The previously defined \(\phi \) is a bijection \(\phi : \tilde{\Delta }^{L-1} \rightarrow \Delta ^L\). For all \(y \in \tilde{\Delta }^{L-1}\), we have

$$\begin{aligned} \phi (y)&= \phi \left( \sum \limits _{j=1}^L \phi (y)_j \mathbf a _j\right) \\&= \sum \limits _{j=1}^L \phi (y)_j \mathbf e _j. \end{aligned}$$

That is, every element \(y \in \tilde{\Delta }^{L-1}\) can be expressed as a linear combination of the \(\mathbf a _j\)s and corresponds to an element \(x \in \Delta ^{L-1}, x = \phi (y)\), which can be expressed as a linear combination of the unit vectors using the same scalars. By construction, for all sets \(\{y^1,y^2,\ldots ,y^M\} \subset \tilde{\Delta }^{L-1}\) and for all \(\lambda \in [0,1]^{M}\) with \(\sum _{j=1}^{M} \lambda _j = 1\), we have

$$\begin{aligned} \phi \left( \sum \limits _{j=1}^{M} \lambda _j y^j \right) = \sum \limits _{j=1}^{M} \lambda _j \phi (y^j), \end{aligned}$$

that is, \(\phi \) is an affine map from \(\tilde{\Delta }^{L-1}\) to \(\Delta ^{L-1}\).

Recall the definition of \(f(t)\), the function that parameterises the moment curve \(\mathcal M _{L-1}\): \(f(t) = (t,t^2,\ldots ,t^{L-1})\), where \(1,\ldots ,L-1\) are exponents. Then with \(t \in [0,1]\) all \(f(t) \in [0,1]^{L-1}\), and all \(f(t)\) are contained in \(\tilde{\Delta }^{L-1}\) (see Fig. 3a for an illustration). Therefore also the convex hull of all points or of a subset of points from the moment curve are contained in \(\tilde{\Delta }^{L-1}\). Consider a set \(T^{\prime } = \{f(t_1),\ldots ,f(t_{K})\}\) of \(K\) points from \(\mathcal M _{L-1}\), such that \(\text{ CH }(T^{\prime })\) is a cyclic \(\mathbf P _{L-1}\). Let \(T = \{\phi (f(t_1)),\ldots ,\phi (f(t_K))\}\); then clearly \(\text{ CH }(T)\) is a polytope which is combinatorially equivalent to the cyclic polytope \(\text{ CH }(T^{\prime })\), as all adjacencies and the dimension of faces are preserved by the affine map \(\phi \): If \(F^{\prime } \subset \text{ CH }(T^{\prime })\) is a \(k\)-face of \(\text{ CH }(T^{\prime })\), then \(F = \{x \in \mathbb R _+^L: \exists y \in F^{\prime }, x = \phi (y)\}\) is a \(k\)-face of \(\text{ CH }(T)\). See Fig. 3b for an illustration.
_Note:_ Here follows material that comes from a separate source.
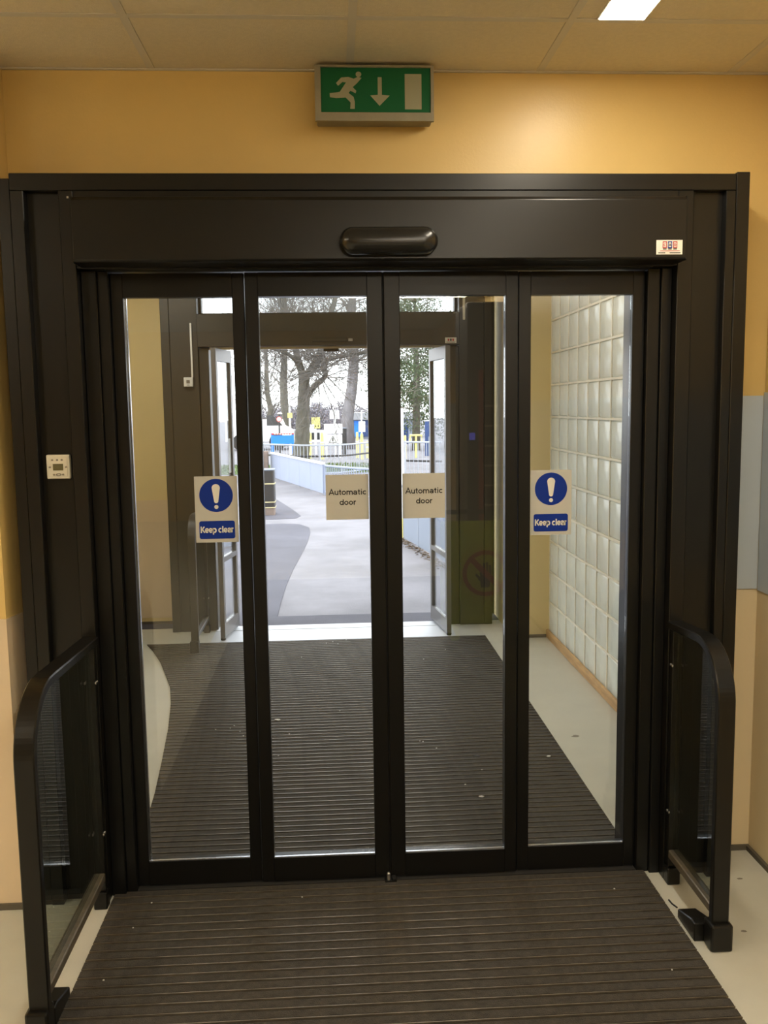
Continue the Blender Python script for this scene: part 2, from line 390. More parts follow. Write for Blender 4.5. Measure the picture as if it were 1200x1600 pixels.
for k, (i, j, x0, x1, y0, y1) in enumerate(panels):  # unseen panels, added to lift the light on walls and floor
    t = thing('fill_panel', ((x0+x1)/2, (y0+y1)/2, ZC), 'unseen square fill panel added to the hall ceiling to brighten the room', 'light', 'added hall fill panels')
    build('frame', MB().box(x0, x0+.02, y0, y1, ZC-.001, ZC+.02).box(x1-.02, x1, y0, y1, ZC-.001, ZC+.02).box(x0+.02, x1-.02, y0, y0+.02, ZC-.001, ZC+.02).box(x0+.02, x1-.02, y1-.02, y1, ZC-.001, ZC+.02), M_WHITE, t)
    build('diffuser', B(x0+.02, x1-.02, y0+.02, y1-.02, ZC-.03, ZC+.012), M_PANEL, t)
for k, (x, y) in enumerate([(-1.42, 3.9), (-1.35, 5.75), (.75, 4.6)]):  # unseen lamps, added to lift the lobby walls and glass blocks
    t = thing('lobby_fill_light', (x, y, 2.70), ('unseen flat fill lamp added to the lobby ceiling nearest the inner doors', 'unseen flat fill lamp added to the lobby ceiling nearest the outer doors', 'unseen flat fill lamp added to the lobby ceiling by the glass blocks')[k], 'light', 'added lobby fill lamps')
    build('housing', B(x-.30, x+.30, y-.15, y+.15, 2.735, 2.775), M_WHITE, t, bevel=.004)
    build('diffuser', B(x-.28, x+.28, y-.13, y+.13, 2.722, 2.7345), M_LAMPV, t)

# ------------------------------------------------------------------ inner door surround
s = thing('trim_2', (.17, 2.95, 0), 'charcoal metal surround with grooved side posts around the inner doors'); s['kind'] = 'structure'
FY = 2.90
def sp(name, x0, x1, y0, y1, z0, z1, m=M_DARK, bv=.002): return build(name, B(x0, x1, y0, y1, z0, z1), m, s, bevel=bv)
sp('side_post', -1.013, -.9755, FY+.004, 3.085, 0, 2.361)
sp('outer_strip', -.975, -.935, FY, 3.085, 0, 2.3245)
sp('recess_panel', -.9345, -.8295, FY+.036, 3.085, 0, 2.3245, M_DARK, 0)
sp('pilaster', -.829, -.785, FY, 3.085, 0, 2.3245)
sp('jamb', -.7845, -.738, YD-.035, 3.2, 0, 2.0895, M_DARK2)
sp('jamb', -.7375, -.704, YD-.022, 3.2, 0, 2.0895, M_DARK2)
sp('jamb', 1.043, 1.084, YD-.022, 3.2, 0, 2.0895, M_DARK2)
sp('jamb', 1.0845, 1.1185, YD-.035, 3.2, 0, 2.0895, M_DARK2)
sp('pilaster', 1.119, 1.168, FY, 3.085, 0, 2.3245)
sp('recess_panel', 1.1685, 1.2735, FY+.030, 3.085, 0, 2.3245, M_DARK, 0)
sp('outer_strip', 1.274, 1.3055, FY, 3.085, 0, 2.3245)
sp('side_post', 1.306, 1.349, FY-.002, 3.085, 0, 2.381)
sp('head_plate', -.975, 1.3055, FY, 3.085, 2.325, 2.376)
sp('head_plate', -.7845, 1.1185, FY, 3.085, 2.09, 2.3245)
sp('screw', -.803, -.797, FY-.002, FY+.01, 2.301, 2.307, M_SCREW, 0)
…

Let \(H\) be the hyperplane in \(\mathbb R ^L\) which contains \(\Delta ^{L-1}\) (i.e., the affine hull of \(\Delta ^{L-1}\)). \(\text{ CH }(T)\) is the cyclic polytope in \(\mathbb R _+^L\) which we just constructed; we have \(\text{ CH }(T) \subset H\). Then \(H\) is a supporting hyperplane of \(\text{ CMH }(T)\), and \(\text{ CH }(T)\) is a facet of \(\text{ CMH }(T)\) (i.e. an \((L-1)\)-face). By construction, all \(x \in T\) are distinct vertices on \(\text{ CH }(T)\), thus also on \(\text{ CMH }(T)\), and all edges of \(\text{ CH }(T)\) are edges on \(\text{ CMH }(T)\). Thus, \(\text{ CMH }(T)\) allows a Hamiltonian cycle involving all \(K\) vertices of \(\text{ CH }(T)\) and therefore by Theorem 1 a preference cycle of irreducible length \(K\) exists.